==== Information shown

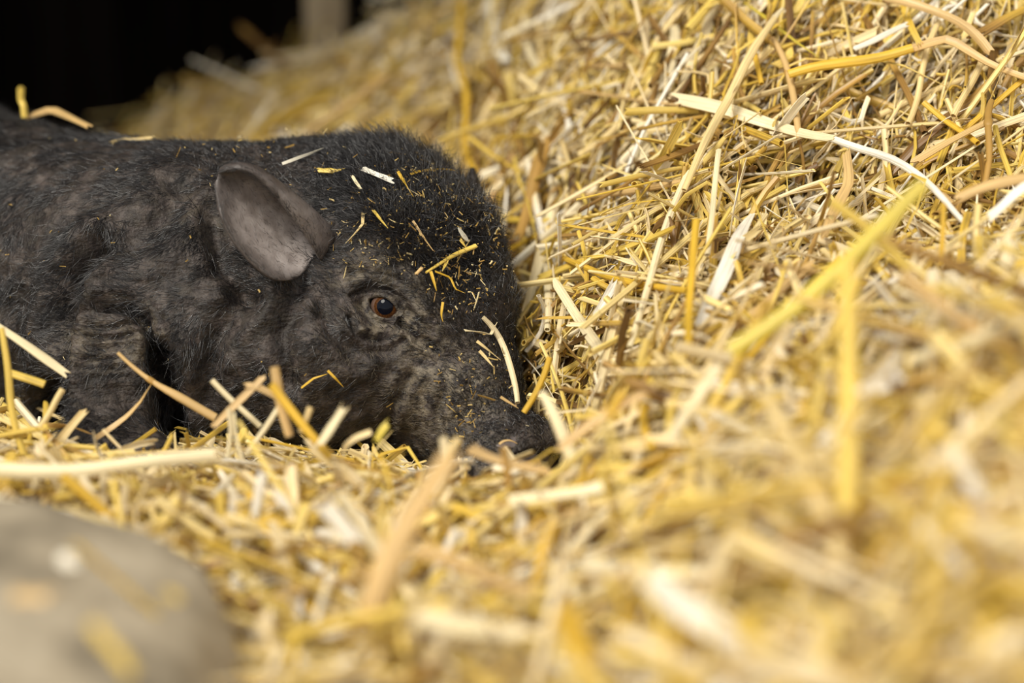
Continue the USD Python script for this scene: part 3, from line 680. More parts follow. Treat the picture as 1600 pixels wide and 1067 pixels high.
def stalk(kind, c, width, hint, seed=0, sides=8, node=None):
    """c: centre line; width: full width along it. tube = hollow straw, strip = split straw, leaf = thin blade."""
    r_ = np.random.default_rng(seed)
    n = len(c); t, s, u = frames(c, hint)
    w = np.broadcast_to(width, (n,)) * 0.5
    if kind == "tube":
        a = np.linspace(0, 2 * np.pi, sides, endpoint=False)
        flat = r_.uniform(0.65, 1.0)
        ring = lambda i, k: c[i] + k * w[i] * (np.cos(a)[:, None] * s[i] + flat * np.sin(a)[:, None] * u[i])
        rings = [ring(i, 1.0) for i in range(n)]
        L = np.linalg.norm(c[-1] - c[0])
        dp = min(0.012, L * 0.2)
        rag = 1 + 0 * a
        head = [ring(0, 0.80) + t[0] * dp, ring(0, 0.80)]
        tail = [ring(n - 1, 0.80), ring(n - 1, 0.80) - t[-1] * dp]
        rings = np.array(head + rings + tail)
        v, f = loft(rings)
        uv = np.stack([np.tile(np.arange(sides) / sides * 2, len(rings)), np.repeat(np.linspace(0, 1, len(rings)) * L * 12, sides)], -1)
        uv[:, 0] = np.abs(uv[:, 0] - 1) + seed * 0.37
        return v, f[:, ::-1], uv
    m = 5
    x = np.linspace(-1, 1, m)
    bow = r_.uniform(-0.5, 0.5) if kind == "strip" else r_.uniform(-0.2, 0.2)
    th = 0.0005 if kind == "strip" else 0.00025
    twist = np.linspace(0, r_.normal() * (0.35 if kind == "strip" else 1.0), n)
    ww = w.copy()
    if kind == "leaf": ww *= np.clip(1.05 - np.linspace(0, 1, n) ** 2.2, 0.04, 1)
    if kind == "strip": ww *= 1 + 0.10 * np.sin(np.linspace(0, 7, n) + seed)
    ca, sa = np.cos(twist)[:, None], np.sin(twist)[:, None]
    s2, u2 = s * ca + u * sa, u * ca - s * sa
    mid = c[:, None] + ww[:, None, None] * (x[None, :, None] * s2[:, None] + bow * (1 - x ** 2)[None, :, None] * u2[:, None])
    if kind == "strip":                                                  # torn ends
        mid[0] += t[0] * (r_.uniform(-1, 1, m) * w[0] * 1.2)[:, None]; mid[-1] += t[-1] * (r_.uniform(-1, 1, m) * w[-1] * 1.2)[:, None]
    topv, botv = mid + th * u2[:, None], (mid - th * u2[:, None])[:, ::-1]
    rings = np.concatenate([topv, botv], 1)
    v, f = loft(rings)
    k = 2 * m
    for e, flip in ((0, False), ((n - 1) * k, True)):
        for j in range(m - 1):
            q = [e + j, e + j + 1, e + k - 2 - j, e + k - 1 - j]
            tr = [[q[0], q[2], q[1]], [q[0], q[3], q[2]]]
            f = np.vstack([f, [x_[::-1] for x_ in tr] if flip else tr])
    L = np.linalg.norm(c[-1] - c[0])
    uu = np.concatenate([x, x[::-1]]) * 0.5 + seed * 0.37
    uv = np.stack([np.tile(uu, n), np.repeat(np.linspace(0, 1, n) * L * 12, k)], -1)
    return v, f[:, ::-1], uv

# ------------------------------------------------------------------ the bedding: a packed base and thousands of loose straws over it
bed = xform("straw_bedding"); tag(bed, "loose yellow straw bedding heaped round the pig and up the bank behind", "straw", kind="stuff")
BED = str(bed.GetPath())
gx, gy = np.linspace(-0.95, 0.95, 110), np.linspace(-1.05, 1.75, 160)
gg = np.stack(np.meshgrid(gx, gy, indexing="ij"), -1)
hz = height(gg[..., 0], gg[..., 1]) - 0.055
hz += 0.012 * (meshkit.noise(np.concatenate([gg * 40, 0 * gg[..., :1]], -1), 2) - 0.5)
gp = np.concatenate([gg, hz[..., None]], -1)
pw = to_world(pv)
# keep the base out of the pig: push it below the body
tree2 = cKDTree(pw[:, :2])
near = tree2.query_ball_point(gp[..., :2].reshape(-1, 2), 0.014)
low_ = np.array([pw[k, 2].min() - 0.012 if len(k) else 9.0 for k in near]).reshape(hz.shape)
gp[..., 2] = np.minimum(gp[..., 2], np.maximum(low_, -0.05))
v, f = loft(gp, False)
base_mesh = put("packed_base", (v, f[:, ::-1] if np.cross(v[f[0, 1]] - v[f[0, 0]], v[f[0, 2]] - v[f[0, 0]])[2] < 0 else f), HEAPBASE, BED, True)
tag(base_mesh, kind="stuff")

r2 = np.random.default_rng(5)
PROTO = []
for k in range(22):
    L = 0.10
    kind = "tube" if k < 10 else "strip" if k < 17 else "leaf"
    wd = {"tube": r2.uniform(0.0036, 0.0062), "strip": r2.uniform(0.004, 0.0085), "leaf": r2.uniform(0.0022, 0.005)}[kind]
    n = 7
    x = np.linspace(-L / 2, L / 2, n)
    bend = {"tube": 0.006, "strip": 0.010, "leaf": 0.028}[kind]
    y = r2.normal() * bend * ((2 * x / L) ** 2 - 0.5) + r2.normal() * bend * 0.3 * np.sin(x / L * 6)
    z = r2.normal() * bend * ((2 * x / L) ** 2 - 0.5)
    if k in (3, 7, 13):                                                 # kinked straws
        y += np.abs(x - 0.1 * L) * r2.choice([-0.5, 0.5]); 
    c = np.stack([x, y, z], -1)
    w = np.full(n, wd)
    if kind == "tube": w[n // 2] *= 1.18
    v, f, uv = stalk(kind, c, w, np.array([0, 0.2, 1.0]), k, 6)
    PROTO.append((kind, v, f, uv))
TINY = []
for k in range(5):
    x = np.linspace(-0.01, 0.01, 4); c = np.stack([x, r2.normal() * 18 * x * x, r2.normal() * 12 * x * x], -1)
    v, f, uv = stalk("leaf" if k < 3 else "strip", c, np.full(4, r2.uniform(0.0010, 0.0020)), np.array([0, 0.2, 1.0]), k)
    TINY.append(("bit", v, f, uv))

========

■ What is needed ■
The listing above must be printed again exactly, minus its pictures.

■ Output below ■
Continue the USD Python script for this scene: part 3, from line 680. More parts follow. Treat the picture as 1600 pixels wide and 1067 pixels high.
def stalk(kind, c, width, hint, seed=0, sides=8, node=None):
    """c: centre line; width: full width along it. tube = hollow straw, strip = split straw, leaf = thin blade."""
    r_ = np.random.default_rng(seed)
    n = len(c); t, s, u = frames(c, hint)
    w = np.broadcast_to(width, (n,)) * 0.5
    if kind == "tube":
        a = np.linspace(0, 2 * np.pi, sides, endpoint=False)
        flat = r_.uniform(0.65, 1.0)
        ring = lambda i, k: c[i] + k * w[i] * (np.cos(a)[:, None] * s[i] + flat * np.sin(a)[:, None] * u[i])
        rings = [ring(i, 1.0) for i in range(n)]
        L = np.linalg.norm(c[-1] - c[0])
        dp = min(0.012, L * 0.2)
        rag = 1 + 0 * a
        head = [ring(0, 0.80) + t[0] * dp, ring(0, 0.80)]
        tail = [ring(n - 1, 0.80), ring(n - 1, 0.80) - t[-1] * dp]
        rings = np.array(head + rings + tail)
        v, f = loft(rings)
        uv = np.stack([np.tile(np.arange(sides) / sides * 2, len(rings)), np.repeat(np.linspace(0, 1, len(rings)) * L * 12, sides)], -1)
        uv[:, 0] = np.abs(uv[:, 0] - 1) + seed * 0.37
        return v, f[:, ::-1], uv
    m = 5
    x = np.linspace(-1, 1, m)
    bow = r_.uniform(-0.5, 0.5) if kind == "strip" else r_.uniform(-0.2, 0.2)
    th = 0.0005 if kind == "strip" else 0.00025
    twist = np.linspace(0, r_.normal() * (0.35 if kind == "strip" else 1.0), n)
    ww = w.copy()
    if kind == "leaf": ww *= np.clip(1.05 - np.linspace(0, 1, n) ** 2.2, 0.04, 1)
    if kind == "strip": ww *= 1 + 0.10 * np.sin(np.linspace(0, 7, n) + seed)
    ca, sa = np.cos(twist)[:, None], np.sin(twist)[:, None]
    s2, u2 = s * ca + u * sa, u * ca - s * sa
    mid = c[:, None] + ww[:, None, None] * (x[None, :, None] * s2[:, None] + bow * (1 - x ** 2)[None, :, None] * u2[:, None])
    if kind == "strip":                                                  # torn ends
        mid[0] += t[0] * (r_.uniform(-1, 1, m) * w[0] * 1.2)[:, None]; mid[-1] += t[-1] * (r_.uniform(-1, 1, m) * w[-1] * 1.2)[:, None]
    topv, botv = mid + th * u2[:, None], (mid - th * u2[:, None])[:, ::-1]
    rings = np.concatenate([topv, botv], 1)
    v, f = loft(rings)
    k = 2 * m
    for e, flip in ((0, False), ((n - 1) * k, True)):
        for j in range(m - 1):
            q = [e + j, e + j + 1, e + k - 2 - j, e + k - 1 - j]
            tr = [[q[0], q[2], q[1]], [q[0], q[3], q[2]]]
            f = np.vstack([f, [x_[::-1] for x_ in tr] if flip else tr])
    L = np.linalg.norm(c[-1] - c[0])
    uu = np.concatenate([x, x[::-1]]) * 0.5 + seed * 0.37
    uv = np.stack([np.tile(uu, n), np.repeat(np.linspace(0, 1, n) * L * 12, k)], -1)
    return v, f[:, ::-1], uv

# ------------------------------------------------------------------ the bedding: a packed base and thousands of loose straws over it
bed = xform("straw_bedding"); tag(bed, "loose yellow straw bedding heaped round the pig and up the bank behind", "straw", kind="stuff")
BED = str(bed.GetPath())
gx, gy = np.linspace(-0.95, 0.95, 110), np.linspace(-1.05, 1.75, 160)
gg = np.stack(np.meshgrid(gx, gy, indexing="ij"), -1)
hz = height(gg[..., 0], gg[..., 1]) - 0.055
hz += 0.012 * (meshkit.noise(np.concatenate([gg * 40, 0 * gg[..., :1]], -1), 2) - 0.5)
gp = np.concatenate([gg, hz[..., None]], -1)
pw = to_world(pv)
# keep the base out of the pig: push it below the body
tree2 = cKDTree(pw[:, :2])
near = tree2.query_ball_point(gp[..., :2].reshape(-1, 2), 0.014)
low_ = np.array([pw[k, 2].min() - 0.012 if len(k) else 9.0 for k in near]).reshape(hz.shape)
gp[..., 2] = np.minimum(gp[..., 2], np.maximum(low_, -0.05))
v, f = loft(gp, False)
base_mesh = put("packed_base", (v, f[:, ::-1] if np.cross(v[f[0, 1]] - v[f[0, 0]], v[f[0, 2]] - v[f[0, 0]])[2] < 0 else f), HEAPBASE, BED, True)
tag(base_mesh, kind="stuff")

r2 = np.random.default_rng(5)
PROTO = []
for k in range(22):
    L = 0.10
    kind = "tube" if k < 10 else "strip" if k < 17 else "leaf"
    wd = {"tube": r2.uniform(0.0036, 0.0062), "strip": r2.uniform(0.004, 0.0085), "leaf": r2.uniform(0.0022, 0.005)}[kind]
    n = 7
    x = np.linspace(-L / 2, L / 2, n)
    bend = {"tube": 0.006, "strip": 0.010, "leaf": 0.028}[kind]
    y = r2.normal() * bend * ((2 * x / L) ** 2 - 0.5) + r2.normal() * bend * 0.3 * np.sin(x / L * 6)
    z = r2.normal() * bend * ((2 * x / L) ** 2 - 0.5)
    if k in (3, 7, 13):                                                 # kinked straws
        y += np.abs(x - 0.1 * L) * r2.choice([-0.5, 0.5]); 
    c = np.stack([x, y, z], -1)
    w = np.full(n, wd)
    if kind == "tube": w[n // 2] *= 1.18
    v, f, uv = stalk(kind, c, w, np.array([0, 0.2, 1.0]), k, 6)
    PROTO.append((kind, v, f, uv))
TINY = []
for k in range(5):
    x = np.linspace(-0.01, 0.01, 4); c = np.stack([x, r2.normal() * 18 * x * x, r2.normal() * 12 * x * x], -1)
    v, f, uv = stalk("leaf" if k < 3 else "strip", c, np.full(4, r2.uniform(0.0010, 0.0020)), np.array([0, 0.2, 1.0]), k)
    TINY.append(("bit", v, f, uv))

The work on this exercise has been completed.